··· DATA FOR THE TASK

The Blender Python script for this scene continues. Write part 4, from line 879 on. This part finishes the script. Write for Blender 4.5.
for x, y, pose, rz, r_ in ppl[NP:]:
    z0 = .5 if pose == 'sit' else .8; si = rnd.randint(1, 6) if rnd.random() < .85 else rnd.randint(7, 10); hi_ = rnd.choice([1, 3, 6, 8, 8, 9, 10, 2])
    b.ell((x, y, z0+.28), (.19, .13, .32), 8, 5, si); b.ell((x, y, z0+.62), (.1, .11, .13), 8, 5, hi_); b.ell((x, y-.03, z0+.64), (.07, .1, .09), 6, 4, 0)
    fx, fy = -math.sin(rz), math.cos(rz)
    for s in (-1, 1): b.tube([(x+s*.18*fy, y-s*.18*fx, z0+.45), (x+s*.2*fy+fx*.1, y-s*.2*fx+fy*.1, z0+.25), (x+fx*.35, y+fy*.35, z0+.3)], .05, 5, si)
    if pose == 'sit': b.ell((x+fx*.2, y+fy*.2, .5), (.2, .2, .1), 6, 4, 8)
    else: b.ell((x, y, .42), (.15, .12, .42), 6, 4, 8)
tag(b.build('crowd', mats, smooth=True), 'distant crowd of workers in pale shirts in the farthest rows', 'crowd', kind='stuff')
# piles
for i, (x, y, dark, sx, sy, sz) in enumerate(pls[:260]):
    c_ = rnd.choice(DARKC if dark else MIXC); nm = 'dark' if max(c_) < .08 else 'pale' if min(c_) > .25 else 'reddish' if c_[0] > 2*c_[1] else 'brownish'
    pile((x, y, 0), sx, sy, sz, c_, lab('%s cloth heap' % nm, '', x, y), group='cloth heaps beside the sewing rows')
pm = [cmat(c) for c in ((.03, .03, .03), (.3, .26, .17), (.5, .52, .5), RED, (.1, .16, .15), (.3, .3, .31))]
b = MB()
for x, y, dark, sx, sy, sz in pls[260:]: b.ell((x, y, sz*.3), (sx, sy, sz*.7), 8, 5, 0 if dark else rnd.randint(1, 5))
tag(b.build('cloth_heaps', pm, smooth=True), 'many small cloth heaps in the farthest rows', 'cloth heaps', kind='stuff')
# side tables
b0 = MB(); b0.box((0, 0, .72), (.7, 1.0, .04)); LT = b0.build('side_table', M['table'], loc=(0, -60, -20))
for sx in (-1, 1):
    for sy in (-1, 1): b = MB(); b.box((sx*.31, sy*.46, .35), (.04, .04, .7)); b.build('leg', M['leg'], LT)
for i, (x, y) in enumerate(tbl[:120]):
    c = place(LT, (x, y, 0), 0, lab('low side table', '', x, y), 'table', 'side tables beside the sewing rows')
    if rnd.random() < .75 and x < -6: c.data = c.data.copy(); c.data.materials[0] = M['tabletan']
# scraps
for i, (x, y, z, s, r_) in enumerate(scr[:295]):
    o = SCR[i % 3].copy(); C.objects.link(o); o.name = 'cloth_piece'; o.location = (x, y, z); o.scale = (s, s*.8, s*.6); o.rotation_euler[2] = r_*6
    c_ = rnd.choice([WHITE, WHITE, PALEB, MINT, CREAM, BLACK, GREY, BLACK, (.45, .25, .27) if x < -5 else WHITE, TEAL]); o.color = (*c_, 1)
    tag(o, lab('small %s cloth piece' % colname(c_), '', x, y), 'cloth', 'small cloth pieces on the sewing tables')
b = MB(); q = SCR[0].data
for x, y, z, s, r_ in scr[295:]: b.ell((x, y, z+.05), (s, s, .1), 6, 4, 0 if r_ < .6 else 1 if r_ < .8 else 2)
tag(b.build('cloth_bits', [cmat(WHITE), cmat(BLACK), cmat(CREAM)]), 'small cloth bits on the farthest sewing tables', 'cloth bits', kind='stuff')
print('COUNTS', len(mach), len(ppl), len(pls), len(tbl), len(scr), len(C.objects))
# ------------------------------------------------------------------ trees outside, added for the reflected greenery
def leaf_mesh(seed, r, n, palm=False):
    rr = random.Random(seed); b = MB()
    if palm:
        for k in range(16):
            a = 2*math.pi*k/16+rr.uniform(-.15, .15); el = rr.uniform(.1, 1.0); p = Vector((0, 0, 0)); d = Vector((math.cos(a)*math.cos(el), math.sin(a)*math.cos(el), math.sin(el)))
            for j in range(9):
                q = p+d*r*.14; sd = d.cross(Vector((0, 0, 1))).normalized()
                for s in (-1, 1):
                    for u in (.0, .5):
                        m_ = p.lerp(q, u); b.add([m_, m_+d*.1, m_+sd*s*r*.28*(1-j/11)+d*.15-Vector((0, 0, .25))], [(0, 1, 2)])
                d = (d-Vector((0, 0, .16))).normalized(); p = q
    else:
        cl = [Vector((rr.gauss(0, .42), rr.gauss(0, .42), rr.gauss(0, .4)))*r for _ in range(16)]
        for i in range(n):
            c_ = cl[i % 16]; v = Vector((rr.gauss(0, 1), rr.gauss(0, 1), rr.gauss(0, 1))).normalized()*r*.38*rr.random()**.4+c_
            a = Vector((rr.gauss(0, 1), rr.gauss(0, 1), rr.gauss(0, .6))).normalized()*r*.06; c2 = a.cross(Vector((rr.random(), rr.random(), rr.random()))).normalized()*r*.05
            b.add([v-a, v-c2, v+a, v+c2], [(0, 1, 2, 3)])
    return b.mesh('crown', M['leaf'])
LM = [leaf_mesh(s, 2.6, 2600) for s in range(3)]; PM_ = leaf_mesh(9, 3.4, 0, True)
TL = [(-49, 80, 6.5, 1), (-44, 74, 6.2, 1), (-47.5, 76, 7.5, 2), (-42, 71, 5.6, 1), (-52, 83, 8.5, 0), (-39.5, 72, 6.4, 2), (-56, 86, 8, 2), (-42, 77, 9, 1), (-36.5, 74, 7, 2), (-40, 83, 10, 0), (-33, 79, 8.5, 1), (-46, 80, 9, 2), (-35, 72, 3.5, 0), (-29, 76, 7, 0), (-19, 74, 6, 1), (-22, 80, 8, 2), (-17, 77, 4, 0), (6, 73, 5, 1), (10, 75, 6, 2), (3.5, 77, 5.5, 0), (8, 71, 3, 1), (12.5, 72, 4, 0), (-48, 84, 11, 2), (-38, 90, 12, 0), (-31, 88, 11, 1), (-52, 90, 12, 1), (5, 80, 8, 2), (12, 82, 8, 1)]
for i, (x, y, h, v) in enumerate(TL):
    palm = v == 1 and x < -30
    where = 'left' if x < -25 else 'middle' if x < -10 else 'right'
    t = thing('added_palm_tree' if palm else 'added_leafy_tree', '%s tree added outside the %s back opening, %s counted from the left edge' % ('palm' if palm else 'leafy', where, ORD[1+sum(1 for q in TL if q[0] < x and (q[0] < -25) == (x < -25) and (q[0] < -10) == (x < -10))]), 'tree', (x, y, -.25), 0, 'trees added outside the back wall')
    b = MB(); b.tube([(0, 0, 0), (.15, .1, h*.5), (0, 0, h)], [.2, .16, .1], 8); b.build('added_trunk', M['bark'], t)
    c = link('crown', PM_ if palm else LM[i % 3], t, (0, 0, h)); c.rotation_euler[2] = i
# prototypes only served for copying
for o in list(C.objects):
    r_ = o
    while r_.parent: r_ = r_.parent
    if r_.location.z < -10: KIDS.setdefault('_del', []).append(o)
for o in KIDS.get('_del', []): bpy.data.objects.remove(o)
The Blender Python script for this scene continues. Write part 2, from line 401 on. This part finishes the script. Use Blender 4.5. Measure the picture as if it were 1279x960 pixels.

······

Repeat every line of the material exactly as given.

The Blender Python script for this scene continues. Write part 4, from line 879 on. This part finishes the script. Write for Blender 4.5.
for x, y, pose, rz, r_ in ppl[NP:]:
    z0 = .5 if pose == 'sit' else .8; si = rnd.randint(1, 6) if rnd.random() < .85 else rnd.randint(7, 10); hi_ = rnd.choice([1, 3, 6, 8, 8, 9, 10, 2])
    b.ell((x, y, z0+.28), (.19, .13, .32), 8, 5, si); b.ell((x, y, z0+.62), (.1, .11, .13), 8, 5, hi_); b.ell((x, y-.03, z0+.64), (.07, .1, .09), 6, 4, 0)
    fx, fy = -math.sin(rz), math.cos(rz)
    for s in (-1, 1): b.tube([(x+s*.18*fy, y-s*.18*fx, z0+.45), (x+s*.2*fy+fx*.1, y-s*.2*fx+fy*.1, z0+.25), (x+fx*.35, y+fy*.35, z0+.3)], .05, 5, si)
    if pose == 'sit': b.ell((x+fx*.2, y+fy*.2, .5), (.2, .2, .1), 6, 4, 8)
    else: b.ell((x, y, .42), (.15, .12, .42), 6, 4, 8)
tag(b.build('crowd', mats, smooth=True), 'distant crowd of workers in pale shirts in the farthest rows', 'crowd', kind='stuff')
# piles
for i, (x, y, dark, sx, sy, sz) in enumerate(pls[:260]):
    c_ = rnd.choice(DARKC if dark else MIXC); nm = 'dark' if max(c_) < .08 else 'pale' if min(c_) > .25 else 'reddish' if c_[0] > 2*c_[1] else 'brownish'
    pile((x, y, 0), sx, sy, sz, c_, lab('%s cloth heap' % nm, '', x, y), group='cloth heaps beside the sewing rows')
pm = [cmat(c) for c in ((.03, .03, .03), (.3, .26, .17), (.5, .52, .5), RED, (.1, .16, .15), (.3, .3, .31))]
b = MB()
for x, y, dark, sx, sy, sz in pls[260:]: b.ell((x, y, sz*.3), (sx, sy, sz*.7), 8, 5, 0 if dark else rnd.randint(1, 5))
tag(b.build('cloth_heaps', pm, smooth=True), 'many small cloth heaps in the farthest rows', 'cloth heaps', kind='stuff')
# side tables
b0 = MB(); b0.box((0, 0, .72), (.7, 1.0, .04)); LT = b0.build('side_table', M['table'], loc=(0, -60, -20))
for sx in (-1, 1):
    for sy in (-1, 1): b = MB(); b.box((sx*.31, sy*.46, .35), (.04, .04, .7)); b.build('leg', M['leg'], LT)
for i, (x, y) in enumerate(tbl[:120]):
    c = place(LT, (x, y, 0), 0, lab('low side table', '', x, y), 'table', 'side tables beside the sewing rows')
    if rnd.random() < .75 and x < -6: c.data = c.data.copy(); c.data.materials[0] = M['tabletan']
# scraps
for i, (x, y, z, s, r_) in enumerate(scr[:295]):
    o = SCR[i % 3].copy(); C.objects.link(o); o.name = 'cloth_piece'; o.location = (x, y, z); o.scale = (s, s*.8, s*.6); o.rotation_euler[2] = r_*6
    c_ = rnd.choice([WHITE, WHITE, PALEB, MINT, CREAM, BLACK, GREY, BLACK, (.45, .25, .27) if x < -5 else WHITE, TEAL]); o.color = (*c_, 1)
    tag(o, lab('small %s cloth piece' % colname(c_), '', x, y), 'cloth', 'small cloth pieces on the sewing tables')
b = MB(); q = SCR[0].data
for x, y, z, s, r_ in scr[295:]: b.ell((x, y, z+.05), (s, s, .1), 6, 4, 0 if r_ < .6 else 1 if r_ < .8 else 2)
tag(b.build('cloth_bits', [cmat(WHITE), cmat(BLACK), cmat(CREAM)]), 'small cloth bits on the farthest sewing tables', 'cloth bits', kind='stuff')
print('COUNTS', len(mach), len(ppl), len(pls), len(tbl), len(scr), len(C.objects))
# ------------------------------------------------------------------ trees outside, added for the reflected greenery
def leaf_mesh(seed, r, n, palm=False):
    rr = random.Random(seed); b = MB()
    if palm:
        for k in range(16):
            a = 2*math.pi*k/16+rr.uniform(-.15, .15); el = rr.uniform(.1, 1.0); p = Vector((0, 0, 0)); d = Vector((math.cos(a)*math.cos(el), math.sin(a)*math.cos(el), math.sin(el)))
            for j in range(9):
                q = p+d*r*.14; sd = d.cross(Vector((0, 0, 1))).normalized()
                for s in (-1, 1):
                    for u in (.0, .5):
                        m_ = p.lerp(q, u); b.add([m_, m_+d*.1, m_+sd*s*r*.28*(1-j/11)+d*.15-Vector((0, 0, .25))], [(0, 1, 2)])
                d = (d-Vector((0, 0, .16))).normalized(); p = q
    else:
        cl = [Vector((rr.gauss(0, .42), rr.gauss(0, .42), rr.gauss(0, .4)))*r for _ in range(16)]
        for i in range(n):
            c_ = cl[i % 16]; v = Vector((rr.gauss(0, 1), rr.gauss(0, 1), rr.gauss(0, 1))).normalized()*r*.38*rr.random()**.4+c_
            a = Vector((rr.gauss(0, 1), rr.gauss(0, 1), rr.gauss(0, .6))).normalized()*r*.06; c2 = a.cross(Vector((rr.random(), rr.random(), rr.random()))).normalized()*r*.05
            b.add([v-a, v-c2, v+a, v+c2], [(0, 1, 2, 3)])
    return b.mesh('crown', M['leaf'])
LM = [leaf_mesh(s, 2.6, 2600) for s in range(3)]; PM_ = leaf_mesh(9, 3.4, 0, True)
TL = [(-49, 80, 6.5, 1), (-44, 74, 6.2, 1), (-47.5, 76, 7.5, 2), (-42, 71, 5.6, 1), (-52, 83, 8.5, 0), (-39.5, 72, 6.4, 2), (-56, 86, 8, 2), (-42, 77, 9, 1), (-36.5, 74, 7, 2), (-40, 83, 10, 0), (-33, 79, 8.5, 1), (-46, 80, 9, 2), (-35, 72, 3.5, 0), (-29, 76, 7, 0), (-19, 74, 6, 1), (-22, 80, 8, 2), (-17, 77, 4, 0), (6, 73, 5, 1), (10, 75, 6, 2), (3.5, 77, 5.5, 0), (8, 71, 3, 1), (12.5, 72, 4, 0), (-48, 84, 11, 2), (-38, 90, 12, 0), (-31, 88, 11, 1), (-52, 90, 12, 1), (5, 80, 8, 2), (12, 82, 8, 1)]
for i, (x, y, h, v) in enumerate(TL):
    palm = v == 1 and x < -30
    where = 'left' if x < -25 else 'middle' if x < -10 else 'right'
    t = thing('added_palm_tree' if palm else 'added_leafy_tree', '%s tree added outside the %s back opening, %s counted from the left edge' % ('palm' if palm else 'leafy', where, ORD[1+sum(1 for q in TL if q[0] < x and (q[0] < -25) == (x < -25) and (q[0] < -10) == (x < -10))]), 'tree', (x, y, -.25), 0, 'trees added outside the back wall')
    b = MB(); b.tube([(0, 0, 0), (.15, .1, h*.5), (0, 0, h)], [.2, .16, .1], 8); b.build('added_trunk', M['bark'], t)
    c = link('crown', PM_ if palm else LM[i % 3], t, (0, 0, h)); c.rotation_euler[2] = i
# prototypes only served for copying
for o in list(C.objects):
    r_ = o
    while r_.parent: r_ = r_.parent
    if r_.location.z < -10: KIDS.setdefault('_del', []).append(o)
for o in KIDS.get('_del', []): bpy.data.objects.remove(o)
The Blender Python script for this scene continues. Write part 2, from line 401 on. This part finishes the script. Use Blender 4.5. Measure the picture as if it were 1279x960 pixels.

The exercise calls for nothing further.